» Aim
Pick out every line that holds the string "scene" and copy it.

» Source material
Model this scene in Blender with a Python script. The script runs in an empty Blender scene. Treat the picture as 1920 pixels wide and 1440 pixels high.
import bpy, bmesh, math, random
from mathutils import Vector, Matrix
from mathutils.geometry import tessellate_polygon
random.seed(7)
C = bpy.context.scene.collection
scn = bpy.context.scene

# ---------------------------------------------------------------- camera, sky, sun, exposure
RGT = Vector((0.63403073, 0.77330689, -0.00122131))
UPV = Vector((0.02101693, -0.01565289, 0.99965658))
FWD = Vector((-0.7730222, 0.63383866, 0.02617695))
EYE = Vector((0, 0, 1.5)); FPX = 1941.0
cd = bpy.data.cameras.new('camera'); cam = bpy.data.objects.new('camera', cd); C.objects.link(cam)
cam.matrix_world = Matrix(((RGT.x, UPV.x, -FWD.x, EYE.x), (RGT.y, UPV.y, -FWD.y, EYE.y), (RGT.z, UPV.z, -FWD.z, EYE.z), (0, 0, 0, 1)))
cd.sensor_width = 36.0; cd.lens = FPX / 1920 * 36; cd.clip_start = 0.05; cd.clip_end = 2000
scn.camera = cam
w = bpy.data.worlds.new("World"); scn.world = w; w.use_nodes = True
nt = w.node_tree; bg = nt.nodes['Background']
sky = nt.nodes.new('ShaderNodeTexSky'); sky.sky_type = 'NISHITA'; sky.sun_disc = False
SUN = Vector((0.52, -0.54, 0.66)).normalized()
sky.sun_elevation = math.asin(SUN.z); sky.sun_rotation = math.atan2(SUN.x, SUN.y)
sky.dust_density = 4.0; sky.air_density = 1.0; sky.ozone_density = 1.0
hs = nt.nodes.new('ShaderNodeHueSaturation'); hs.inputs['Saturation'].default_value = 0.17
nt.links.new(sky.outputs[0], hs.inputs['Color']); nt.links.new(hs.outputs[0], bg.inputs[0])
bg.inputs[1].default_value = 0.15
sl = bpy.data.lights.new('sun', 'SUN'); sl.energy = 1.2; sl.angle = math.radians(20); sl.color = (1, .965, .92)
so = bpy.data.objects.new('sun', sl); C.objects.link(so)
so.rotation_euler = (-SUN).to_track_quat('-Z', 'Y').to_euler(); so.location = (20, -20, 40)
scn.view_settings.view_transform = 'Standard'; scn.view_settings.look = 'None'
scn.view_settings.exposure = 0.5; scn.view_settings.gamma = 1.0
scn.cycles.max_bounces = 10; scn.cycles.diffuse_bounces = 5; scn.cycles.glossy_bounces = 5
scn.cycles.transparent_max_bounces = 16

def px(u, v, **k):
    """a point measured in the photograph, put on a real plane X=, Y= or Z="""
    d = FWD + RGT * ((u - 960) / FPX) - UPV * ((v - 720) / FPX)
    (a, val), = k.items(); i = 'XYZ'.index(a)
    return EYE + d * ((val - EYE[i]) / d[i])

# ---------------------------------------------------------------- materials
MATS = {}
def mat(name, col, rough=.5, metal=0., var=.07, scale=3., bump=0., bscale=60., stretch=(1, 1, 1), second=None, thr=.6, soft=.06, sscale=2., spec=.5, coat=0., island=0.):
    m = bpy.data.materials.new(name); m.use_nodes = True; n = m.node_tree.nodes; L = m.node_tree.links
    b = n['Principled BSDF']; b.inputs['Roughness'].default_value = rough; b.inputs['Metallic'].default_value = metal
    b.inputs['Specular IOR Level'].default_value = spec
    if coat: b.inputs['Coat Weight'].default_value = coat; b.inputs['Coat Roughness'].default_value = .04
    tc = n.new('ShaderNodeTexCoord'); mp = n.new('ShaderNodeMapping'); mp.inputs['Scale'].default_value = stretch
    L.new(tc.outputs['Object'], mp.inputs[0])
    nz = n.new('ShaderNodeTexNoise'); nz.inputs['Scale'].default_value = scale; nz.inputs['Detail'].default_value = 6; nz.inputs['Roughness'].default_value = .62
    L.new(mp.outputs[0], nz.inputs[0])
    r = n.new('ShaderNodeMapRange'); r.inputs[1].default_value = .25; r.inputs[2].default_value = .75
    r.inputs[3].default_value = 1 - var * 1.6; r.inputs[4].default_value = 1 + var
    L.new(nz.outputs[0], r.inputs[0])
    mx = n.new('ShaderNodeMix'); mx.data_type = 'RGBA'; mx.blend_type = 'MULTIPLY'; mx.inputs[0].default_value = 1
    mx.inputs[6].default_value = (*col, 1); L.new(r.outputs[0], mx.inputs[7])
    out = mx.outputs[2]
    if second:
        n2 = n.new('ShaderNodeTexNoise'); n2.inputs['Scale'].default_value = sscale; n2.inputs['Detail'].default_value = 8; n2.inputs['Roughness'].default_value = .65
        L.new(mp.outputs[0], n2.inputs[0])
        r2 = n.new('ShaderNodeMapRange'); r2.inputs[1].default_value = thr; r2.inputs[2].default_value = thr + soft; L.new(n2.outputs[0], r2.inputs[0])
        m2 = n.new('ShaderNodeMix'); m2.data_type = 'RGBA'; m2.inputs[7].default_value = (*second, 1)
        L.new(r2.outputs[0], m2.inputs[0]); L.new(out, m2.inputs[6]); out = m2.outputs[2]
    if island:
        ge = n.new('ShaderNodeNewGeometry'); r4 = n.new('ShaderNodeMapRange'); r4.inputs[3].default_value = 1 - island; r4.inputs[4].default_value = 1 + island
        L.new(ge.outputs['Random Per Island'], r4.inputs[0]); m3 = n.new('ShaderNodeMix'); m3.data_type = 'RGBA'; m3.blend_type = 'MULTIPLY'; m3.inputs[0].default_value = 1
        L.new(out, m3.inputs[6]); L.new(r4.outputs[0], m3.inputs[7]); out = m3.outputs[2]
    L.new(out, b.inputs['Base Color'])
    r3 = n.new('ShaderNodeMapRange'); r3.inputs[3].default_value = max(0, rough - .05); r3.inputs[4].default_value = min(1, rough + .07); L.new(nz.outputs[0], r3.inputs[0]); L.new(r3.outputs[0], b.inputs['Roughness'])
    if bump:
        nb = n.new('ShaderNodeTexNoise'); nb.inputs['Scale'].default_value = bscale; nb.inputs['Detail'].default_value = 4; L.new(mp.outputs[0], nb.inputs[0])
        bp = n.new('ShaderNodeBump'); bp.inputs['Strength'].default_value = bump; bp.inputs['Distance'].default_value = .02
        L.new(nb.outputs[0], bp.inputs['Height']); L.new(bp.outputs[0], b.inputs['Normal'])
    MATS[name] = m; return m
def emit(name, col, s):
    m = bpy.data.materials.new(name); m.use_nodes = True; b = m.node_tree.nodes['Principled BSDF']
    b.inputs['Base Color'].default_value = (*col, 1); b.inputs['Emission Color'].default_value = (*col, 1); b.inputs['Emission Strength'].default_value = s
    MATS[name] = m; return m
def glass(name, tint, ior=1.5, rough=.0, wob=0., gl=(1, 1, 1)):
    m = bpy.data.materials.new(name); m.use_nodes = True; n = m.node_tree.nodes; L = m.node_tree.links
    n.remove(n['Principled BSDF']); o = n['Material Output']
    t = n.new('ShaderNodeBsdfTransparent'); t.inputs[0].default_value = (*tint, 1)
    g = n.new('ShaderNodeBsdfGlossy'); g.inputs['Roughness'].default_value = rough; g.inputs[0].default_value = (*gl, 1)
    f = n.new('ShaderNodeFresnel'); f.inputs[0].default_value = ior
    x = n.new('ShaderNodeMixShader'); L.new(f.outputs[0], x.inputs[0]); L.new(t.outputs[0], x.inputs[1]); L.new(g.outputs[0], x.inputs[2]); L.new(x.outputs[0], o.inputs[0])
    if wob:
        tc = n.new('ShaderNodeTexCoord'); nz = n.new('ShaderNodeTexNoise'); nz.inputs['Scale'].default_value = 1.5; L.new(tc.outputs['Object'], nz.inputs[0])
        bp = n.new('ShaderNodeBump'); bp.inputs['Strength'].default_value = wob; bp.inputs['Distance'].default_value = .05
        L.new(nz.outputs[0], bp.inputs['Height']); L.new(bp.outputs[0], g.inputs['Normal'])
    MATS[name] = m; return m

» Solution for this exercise
Model this scene in Blender with a Python script. The script runs in an empty Blender scene. Treat the picture as 1920 pixels wide and 1440 pixels high.
C = bpy.context.scene.collection
scn = bpy.context.scene